▸ **Given instruction**
Copy from the first line below down to and including the line with "return m, m.node_tree, m.node_tree.nodes['Principled". Skip the pictures.

*** Collected material ***

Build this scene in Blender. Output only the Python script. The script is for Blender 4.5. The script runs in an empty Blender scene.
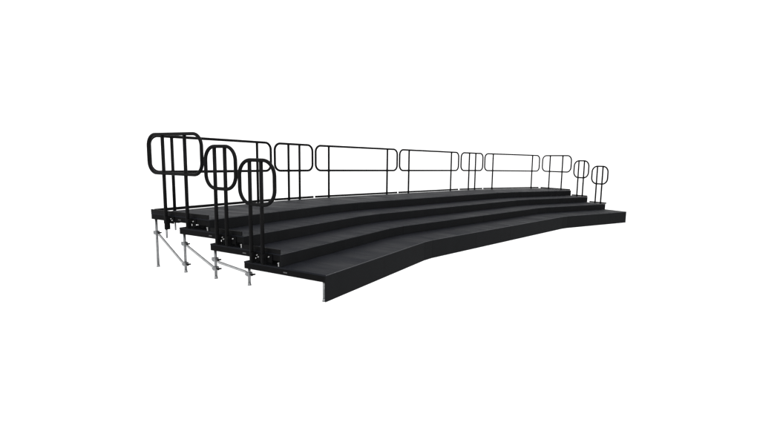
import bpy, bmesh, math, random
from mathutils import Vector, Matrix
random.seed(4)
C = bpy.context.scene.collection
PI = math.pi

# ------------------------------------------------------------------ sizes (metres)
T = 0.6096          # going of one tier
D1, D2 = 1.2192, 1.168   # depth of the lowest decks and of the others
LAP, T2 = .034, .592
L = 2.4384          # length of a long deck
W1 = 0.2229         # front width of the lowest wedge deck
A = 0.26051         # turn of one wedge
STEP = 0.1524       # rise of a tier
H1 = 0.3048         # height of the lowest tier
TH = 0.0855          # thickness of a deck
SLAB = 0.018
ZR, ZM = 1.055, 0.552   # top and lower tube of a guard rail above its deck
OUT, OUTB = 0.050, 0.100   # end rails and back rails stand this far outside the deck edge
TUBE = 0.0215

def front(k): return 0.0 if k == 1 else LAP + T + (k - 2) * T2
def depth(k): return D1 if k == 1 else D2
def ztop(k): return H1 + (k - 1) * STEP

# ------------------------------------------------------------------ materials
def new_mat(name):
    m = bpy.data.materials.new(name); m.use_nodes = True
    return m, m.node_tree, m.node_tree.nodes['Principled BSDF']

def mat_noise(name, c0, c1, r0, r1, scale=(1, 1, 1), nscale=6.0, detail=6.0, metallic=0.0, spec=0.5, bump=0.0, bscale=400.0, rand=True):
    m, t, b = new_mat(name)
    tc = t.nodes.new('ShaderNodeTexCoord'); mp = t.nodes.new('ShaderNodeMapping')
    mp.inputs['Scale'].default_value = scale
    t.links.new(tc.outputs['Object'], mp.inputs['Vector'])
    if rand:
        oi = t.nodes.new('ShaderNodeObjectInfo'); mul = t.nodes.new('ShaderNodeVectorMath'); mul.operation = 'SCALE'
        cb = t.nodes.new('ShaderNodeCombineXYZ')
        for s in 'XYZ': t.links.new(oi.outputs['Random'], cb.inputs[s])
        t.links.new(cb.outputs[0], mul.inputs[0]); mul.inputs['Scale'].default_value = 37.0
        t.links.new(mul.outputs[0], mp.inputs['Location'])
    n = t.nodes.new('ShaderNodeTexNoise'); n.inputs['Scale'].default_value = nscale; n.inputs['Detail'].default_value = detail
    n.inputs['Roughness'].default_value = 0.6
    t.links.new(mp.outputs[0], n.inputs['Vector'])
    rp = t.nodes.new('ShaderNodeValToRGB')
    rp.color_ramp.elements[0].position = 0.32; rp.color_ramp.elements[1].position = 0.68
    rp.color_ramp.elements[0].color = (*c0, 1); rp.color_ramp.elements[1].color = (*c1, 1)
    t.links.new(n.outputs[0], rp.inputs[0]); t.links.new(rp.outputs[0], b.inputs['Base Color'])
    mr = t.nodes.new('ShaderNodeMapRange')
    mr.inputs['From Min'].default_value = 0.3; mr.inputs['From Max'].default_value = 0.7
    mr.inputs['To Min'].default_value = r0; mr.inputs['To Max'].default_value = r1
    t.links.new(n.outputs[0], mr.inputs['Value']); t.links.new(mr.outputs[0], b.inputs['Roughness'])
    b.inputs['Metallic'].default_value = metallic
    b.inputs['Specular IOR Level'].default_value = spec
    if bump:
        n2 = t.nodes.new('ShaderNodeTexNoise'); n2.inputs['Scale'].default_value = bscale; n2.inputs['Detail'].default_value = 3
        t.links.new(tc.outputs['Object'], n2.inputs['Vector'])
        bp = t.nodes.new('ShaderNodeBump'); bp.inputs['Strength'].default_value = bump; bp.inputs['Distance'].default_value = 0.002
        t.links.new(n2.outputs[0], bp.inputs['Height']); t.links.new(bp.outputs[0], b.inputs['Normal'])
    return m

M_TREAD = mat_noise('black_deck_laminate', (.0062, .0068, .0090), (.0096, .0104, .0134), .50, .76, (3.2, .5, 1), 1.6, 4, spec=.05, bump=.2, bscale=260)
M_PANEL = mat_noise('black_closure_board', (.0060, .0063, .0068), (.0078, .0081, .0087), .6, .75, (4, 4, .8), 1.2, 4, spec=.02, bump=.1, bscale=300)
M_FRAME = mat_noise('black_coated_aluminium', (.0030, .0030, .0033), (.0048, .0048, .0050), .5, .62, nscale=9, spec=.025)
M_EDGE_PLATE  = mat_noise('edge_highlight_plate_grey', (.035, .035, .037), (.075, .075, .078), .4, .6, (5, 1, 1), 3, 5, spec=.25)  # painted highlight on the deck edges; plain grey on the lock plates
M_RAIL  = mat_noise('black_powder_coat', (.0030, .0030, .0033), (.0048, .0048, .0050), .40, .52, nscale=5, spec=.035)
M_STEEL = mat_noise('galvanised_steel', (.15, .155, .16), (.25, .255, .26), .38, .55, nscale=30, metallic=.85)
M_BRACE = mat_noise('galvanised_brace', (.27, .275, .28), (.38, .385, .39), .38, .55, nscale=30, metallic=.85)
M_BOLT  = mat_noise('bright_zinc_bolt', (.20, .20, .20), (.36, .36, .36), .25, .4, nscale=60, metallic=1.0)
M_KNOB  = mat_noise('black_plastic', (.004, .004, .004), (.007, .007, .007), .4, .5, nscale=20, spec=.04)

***

▸ **Exercise output**
Build this scene in Blender. Output only the Python script. The script is for Blender 4.5. The script runs in an empty Blender scene.
import bpy, bmesh, math, random
from mathutils import Vector, Matrix
random.seed(4)
C = bpy.context.scene.collection
PI = math.pi

# ------------------------------------------------------------------ sizes (metres)
T = 0.6096          # going of one tier
D1, D2 = 1.2192, 1.168   # depth of the lowest decks and of the others
LAP, T2 = .034, .592
L = 2.4384          # length of a long deck
W1 = 0.2229         # front width of the lowest wedge deck
A = 0.26051         # turn of one wedge
STEP = 0.1524       # rise of a tier
H1 = 0.3048         # height of the lowest tier
TH = 0.0855          # thickness of a deck
SLAB = 0.018
ZR, ZM = 1.055, 0.552   # top and lower tube of a guard rail above its deck
OUT, OUTB = 0.050, 0.100   # end rails and back rails stand this far outside the deck edge
TUBE = 0.0215

def front(k): return 0.0 if k == 1 else LAP + T + (k - 2) * T2
def depth(k): return D1 if k == 1 else D2
def ztop(k): return H1 + (k - 1) * STEP

# ------------------------------------------------------------------ materials
def new_mat(name):
    m = bpy.data.materials.new(name); m.use_nodes = True
    return m, m.node_tree, m.node_tree.nodes['Principled BSDF']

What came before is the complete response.